On comprend mieux l'intervention des mythes et des dieux comme Zeus ou Poséidon, si l'on se réfère au caractère sacré de la monarchie en Crète et en Grèce et aux origines de la pensée grecque.
" Essayons donc de définir à grands traits le cadre dans lequel les théogonies grecques dessinent l'image du monde.
Cet ordre ne s'est pas dégagé de façon nécessaire par le jeu dynamique des éléments constituant l'univers ; il a été institué de façon dramatique par l'exploit d'un agent.
Le monde est dominé par la puissance exceptionnelle de cet agent qui apparaît unique et privilégié, sur un plan supérieur aux autres dieux : le mythe le projette en souverain au sommet de l'édifice cosmique ; c'est sa monarchia qui maintient l'équilibre entre les Puissances constituant l'univers, qui fixe pour chacune sa place dans la hiérarchie, délimite ses attributions, ses prérogatives, sa part d'honneur.

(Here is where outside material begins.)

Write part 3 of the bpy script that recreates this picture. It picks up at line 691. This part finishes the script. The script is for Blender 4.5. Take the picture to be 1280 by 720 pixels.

L'éclatement de la souveraineté, la limitation de la puissance royale ont ainsi contribué à détacher le mythe du rituel où il s'enracinait à l'origine. Libéré de la pratique cultuelle dont il constituait d'abord le commentaire oral, le récit peut acquérir un caractère plus désintéressé, plus autonome. Il peut, à certains égards, préparer et préfigurer l'œuvre du philosophe ". J.P.Vernant. Les Origines De La Pensée Grecque. Quadrige. PUF.(c'est moi qui souligne)
"
Dédale est donc principalement connu pour être un inventeur, un sculpteur et un grand architecte, alliant génie esthétique et ingéniosité. La tradition en fait l'inventeur de la double hache (labrys), de l'alêne, de l'équerre, du niveau à bulle, de la voile, " des statues qui se meuvent. La légende raconte qu'il dut s'enfuir ,ayant tué son neveu et élève Talos pour lui voler une invention. .Il trouva refuge en Crète, où le roi, heureux d'avoir à sa cour un architecte de si grande renommée, lui accorda sa protection et ses faveurs. Plus tard, fuyant Minos , pour l'avoir trahi et s'être évadé du labyrinthe où le roi l'avait enfermé à son tour, il se refugia en Sicile selon la légende où découvert par une ruse du roi de Crète, il mit en œuvre le meurtre de celui-ci.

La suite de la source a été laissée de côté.